Si de guerre lasse, ce juge insensible finit par donner raison à une veuve, à combien plus forte raison Dieu fera promptement justice à ceux qui lui font confiance (car la prière exprime bien, avant tout, la confiance).  Il convient de mettre en parallèle la demande insistante et persévérante de cette veuve éplorée avec les cris constants des élus qui aspirent au triomphe de la justice divine. Si les élus crient, c’est parce que la situation devient insupportable. Elle est décrite dans tout le Nouveau Testament (cf. Les ouvriers crient, Jacques 5 : 1-6 ; l’immoralité est partout, 2 Timothée 3 : 1-14 ; le salaire de l’injustice prédomine, 2 Pierre 2 : 9-13 ; 2 Thessaloniciens 2 :7-12, etc.).

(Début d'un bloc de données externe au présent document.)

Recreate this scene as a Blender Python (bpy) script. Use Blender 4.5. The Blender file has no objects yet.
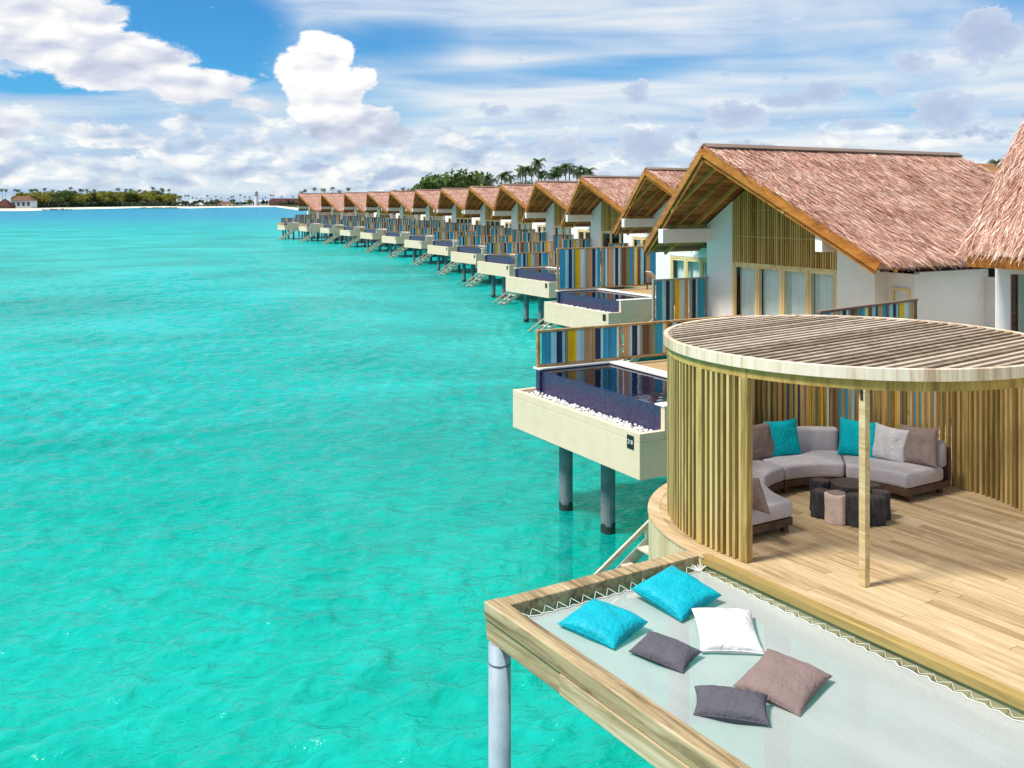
import bpy, math, random
import numpy as np
from mathutils import Vector, Matrix, noise as mnoise

random.seed(7)
R = math.radians
PI = math.pi
scene = bpy.context.scene
COL = scene.collection

# ------------------------------------------------------------------ camera
CAM_Z = 7.8
cam_d = bpy.data.cameras.new("camera")
cam = bpy.data.objects.new("camera", cam_d)
COL.objects.link(cam)
cam.location = (0, 0, CAM_Z)
cam.rotation_euler = (R(90), 0, 0)
cam_d.sensor_width = 36
cam_d.lens = 36 * 960 / 1024
cam_d.shift_y = -(384 - 202) / 1024
cam_d.clip_start = 0.1
cam_d.clip_end = 20000
scene.camera = cam

# ------------------------------------------------------------------ light
SUN_EL, SUN_STR, SKY_STR, EXPOSURE = 57, 3.7, 0.075, 0.50
sun_h = Vector((-0.93, -0.37)).normalized()          # horizontal direction towards the sun
to_sun = Vector((sun_h.x * math.cos(R(SUN_EL)), sun_h.y * math.cos(R(SUN_EL)), math.sin(R(SUN_EL))))
sun_d = bpy.data.lights.new("sun", 'SUN')
sun_d.energy = SUN_STR
sun_d.angle = R(11)
sun_d.color = (1.0, 0.95, 0.87)
sun_o = bpy.data.objects.new("sun", sun_d)
COL.objects.link(sun_o)
sun_o.rotation_euler = (-to_sun).to_track_quat('-Z', 'Y').to_euler()
sun_o.location = (0, 0, 60)
vs = scene.view_settings
vs.view_transform = 'Standard'
vs.look = 'None'
vs.exposure = EXPOSURE
vs.gamma = 1.0
vs.use_curve_mapping = False
scene.cycles.max_bounces = 8
scene.cycles.transparent_max_bounces = 12
scene.cycles.caustics_reflective = False
scene.cycles.caustics_refractive = False

# ------------------------------------------------------------------ node helpers
class G:
    """small expression builder over a node tree"""
    def __init__(s, nt): s.nt = nt
    def n(s, t, **kw):
        nd = s.nt.nodes.new(t)
        for k, v in kw.items(): setattr(nd, k, v)
        return nd
    def put(s, sock, v):
        if v is None: return
        if hasattr(v, 'is_output'): s.nt.links.new(v, sock)
        else: sock.default_value = v
    def m(s, op, a, b=None, c=None, clamp=False):
        nd = s.n('ShaderNodeMath', operation=op, use_clamp=clamp)
        s.put(nd.inputs[0], a); s.put(nd.inputs[1], b); s.put(nd.inputs[2], c)
        return nd.outputs[0]
    def add(s, a, b): return s.m('ADD', a, b)
    def sub(s, a, b): return s.m('SUBTRACT', a, b)
    def mul(s, a, b): return s.m('MULTIPLY', a, b)
    def div(s, a, b): return s.m('DIVIDE', a, b)
    def smooth(s, a, lo, hi, o0=0.0, o1=1.0):
        nd = s.n('ShaderNodeMapRange', interpolation_type='SMOOTHSTEP')
        s.put(nd.inputs[0], a); s.put(nd.inputs[1], lo); s.put(nd.inputs[2], hi)
        s.put(nd.inputs[3], o0); s.put(nd.inputs[4], o1)
        return nd.outputs[0]
    def vec(s, x, y, z=0.0):
        nd = s.n('ShaderNodeCombineXYZ')
        s.put(nd.inputs[0], x); s.put(nd.inputs[1], y); s.put(nd.inputs[2], z)
        return nd.outputs[0]
    def noise(s, v, scale, detail=4, rough=0.55, dist=0.0):
        nd = s.n('ShaderNodeTexNoise')
        s.put(nd.inputs['Vector'], v)
        nd.inputs['Scale'].default_value = scale
        nd.inputs['Detail'].default_value = detail
        nd.inputs['Roughness'].default_value = rough
        nd.inputs['Distortion'].default_value = dist
        return nd.outputs['Fac']
    def mix(s, f, a, b, blend='MIX'):
        nd = s.n('ShaderNodeMix', data_type='RGBA', blend_type=blend)
        s.put(nd.inputs[0], f); s.put(nd.inputs[6], a); s.put(nd.inputs[7], b)
        return nd.outputs[2]
    def ramp(s, f, stops, interp='LINEAR'):
        nd = s.n('ShaderNodeValToRGB')
        cr = nd.color_ramp
        cr.interpolation = interp
        while len(cr.elements) > 1: cr.elements.remove(cr.elements[-1])
        for i, (p, c) in enumerate(stops):
            e = cr.elements[0] if i == 0 else cr.elements.new(p)
            e.position = p
            e.color = (c[0], c[1], c[2], 1)
        s.put(nd.inputs[0], f)
        return nd.outputs[0]
    def bump(s, h, strength=0.3, dist=0.05, normal=None):
        nd = s.n('ShaderNodeBump')
        nd.inputs['Strength'].default_value = strength
        nd.inputs['Distance'].default_value = dist
        s.put(nd.inputs['Height'], h)
        if normal is not None: s.put(nd.inputs['Normal'], normal)
        return nd.outputs[0]
    def schlick(s, f0, normal=None):
        lw = s.n('ShaderNodeLayerWeight'); lw.inputs[0].default_value = 0.5
        if normal is not None: s.put(lw.inputs['Normal'], normal)
        return s.add(s.mul(s.m('POWER', lw.outputs['Facing'], 5.0), 1 - f0), f0)
    def objco(s): return s.n('ShaderNodeTexCoord').outputs['Object']
    def island(s): return s.n('ShaderNodeNewGeometry').outputs['Random Per Island']
    def scalev(s, v, sc):
        nd = s.n('ShaderNodeVectorMath', operation='MULTIPLY')
        s.put(nd.inputs[0], v); nd.inputs[1].default_value = sc
        return nd.outputs[0]

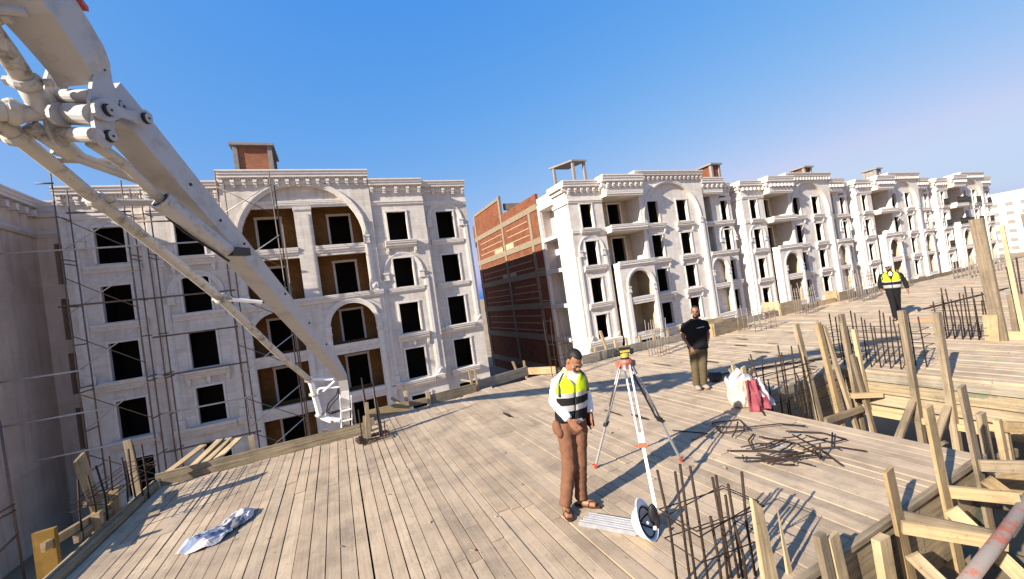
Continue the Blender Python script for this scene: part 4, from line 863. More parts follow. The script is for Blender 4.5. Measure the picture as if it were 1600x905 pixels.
for p, q, wd, th, mt in (((7.68,2.5,-1.3),(7.60,2.5,-.05),.14,.06,M['oldpine']), ((7.98,2.45,-1.3),(7.9,2.45,-.2),.10,.06,M['pine']), ((8.14,2.45,-1.3),(8.08,2.45,-.28),.07,.06,M['oldpine']), ((8.0,2.42,-.32),(8.9,2.0,-.50),.05,.14,M['pine']), ((8.1,2.2,-.62),(8.9,1.2,-.70),.06,.30,M['oldpine']), ((7.0,2.3,-.75),(8.8,1.6,-.8),.06,.30,M['pine']),
    ((6.6,2.9,-.95),(8.8,2.6,-.95),.06,.12,M['oldpine']), ((7.2,3.4,-1.2),(7.35,2.8,-.45),.10,.05,M['oldpine'])): P_("timber", MP, p, q, wd, th, mt, (0,1,0) if abs(p[2]-q[2]) > .6 else (0,0,1))
b = MB(); b.box(6.06, 9.09, -3, 4.86, -1.45, -1.32); b.box(2.76, 6.05, 1.28, 2.0, -1.1, -1.0)
part("pit_floor", b, M['formply'], D, (7.5, 3, -1.4))
b = MB(); b.box(6.5, 8.6, 2.9, 4.5, -1.319, -1.30); part("pit_sheet", b, M['tan'], D, (7.5, 3.7, -1.3))
b = MB(); b.box(6.4, 6.6, 1.2, 1.22, -1, -.2); b.tube([(3.1,1.375,.035), (4.5,1.46,.03), (5.6,1.55,.03), (9.0,1.8,.03)], .04, 12)
b = MB(); b.tube([(3.1,1.355,.035), (4.5,1.445,.03), (5.6,1.53,.03), (8.6,1.78,.03)], .043, 14)
mm = paint("rust_red_pipe", (.20,.175,.155), (.30,.085,.05), .50, .60, .85, 7.0)
single("concrete_pipe", b, mm, "grey round pipe with flaking red paint lying in the lower right corner", "pipe", (5.6,1.53,0), smooth=True)
TP = [((2.68,2.10,-.25),(2.645,2.10,.62),.16,.045,M['pine'],"wide fresh plank standing on end, first right of the near rebar cage", .55),
      ((2.90,2.10,-.25),(2.86,2.10,.50),.075,.03,M['pine'],"thin pointed plank standing between two wider ones, lower right", .1),
      ((3.16,1.95,-.6),(3.07,1.95,.30),.075,.05,M['oldpine'],"grey-brown square stake beside a pale plank at the pit corner", 1), ((3.28,1.93,-.6),(3.19,1.93,.26),.115,.03,M['pine'],"short pale plank standing beside the brown stake at the pit corner", 1)]
for p, q, wd, th, mt, lab, tp in TP: timber("plank", p, q, wd, th, mt, lab, "plank", "planks standing on end by the near rebar", (0,1,0), taper=tp, skew=.05 if tp == .55 else 0)
timber("timber_post", (12.42,3.62,-.05), (12.38,3.70,2.57), .20, .08, M['oldpine'], "broad tall timber post, highest thing at the right edge", "post", None, (1,0,0))
timber("timber_pole", (12.6,3.35,-.05), (12.5,3.40,2.36), .065, .06, M['pine'], "slim pale timber pole beside the broad tall post, right edge", "pole", None, (1,0,0))
timber("timber_pole", (19.0,4.6,0), (18.9,4.7,2.6), .08, .07, M['oldpine'], "thin distant timber pole in front of the far white block", "pole", None, (1,0,0))
RB = root("formwork_frame", "low timber frame of rails and stubs behind the broad tall post, right edge", "timber frame", (13, 3.2, 0))
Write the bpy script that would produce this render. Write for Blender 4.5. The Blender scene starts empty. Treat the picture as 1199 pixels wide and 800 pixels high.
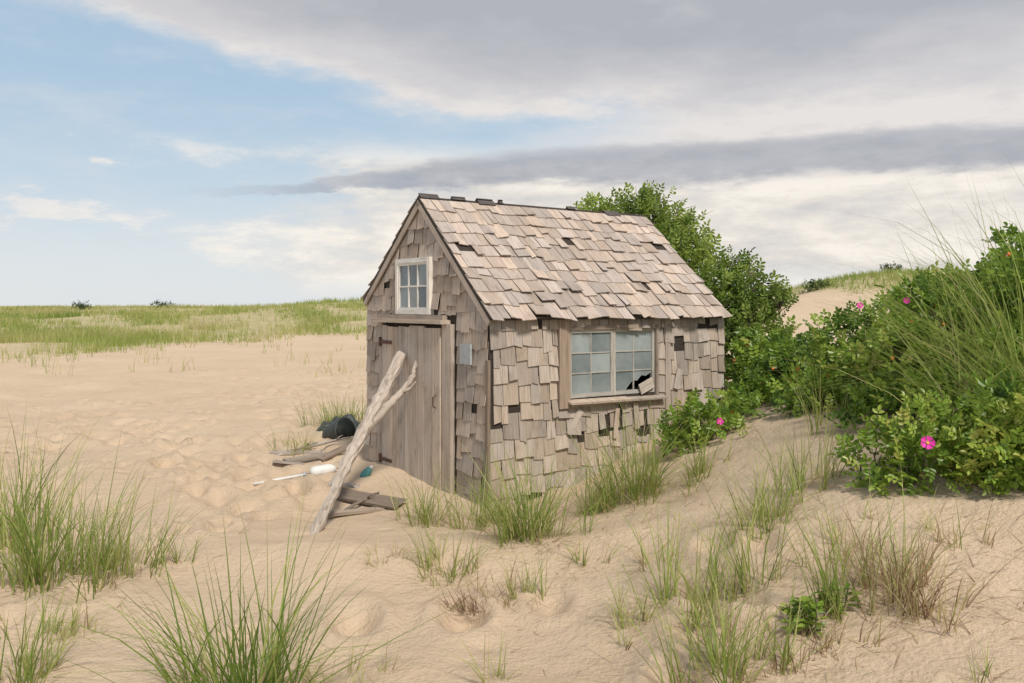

La prière devient une nécessité car les évènements mondiaux seront dévastateurs pour la foi. La dernière phrase de la parabole est à mettre en parallèle avec cette autre parole du Christ : « Et si ces jours-là n'étaient abrégés, personne n'aurait la vie sauve ; mais à cause des élus, ces jours-là seront abrégés » Matthieu 24 : 22, version TOB.

Pour autant que les évènements à venir soient effrayants, le Seigneur nous recommande d’avoir confiance en lui.  Les propos du prophète Esaïe, énoncé dans un contexte tout aussi dramatique, sont ici bien à propos :

« C'est dans la tranquillité et le repos que sera votre salut, C'est dans le calme et la confiance que sera votre force » Esaïe 30 : 15, version NEG.

                                                                             

                                                                                  Jacques Eychenne 

 

PS : TOB, version Traduction Œcuménique de la Bible, LSG, version Louis Segond 1982, NEG, nouvelles Editions de Genève.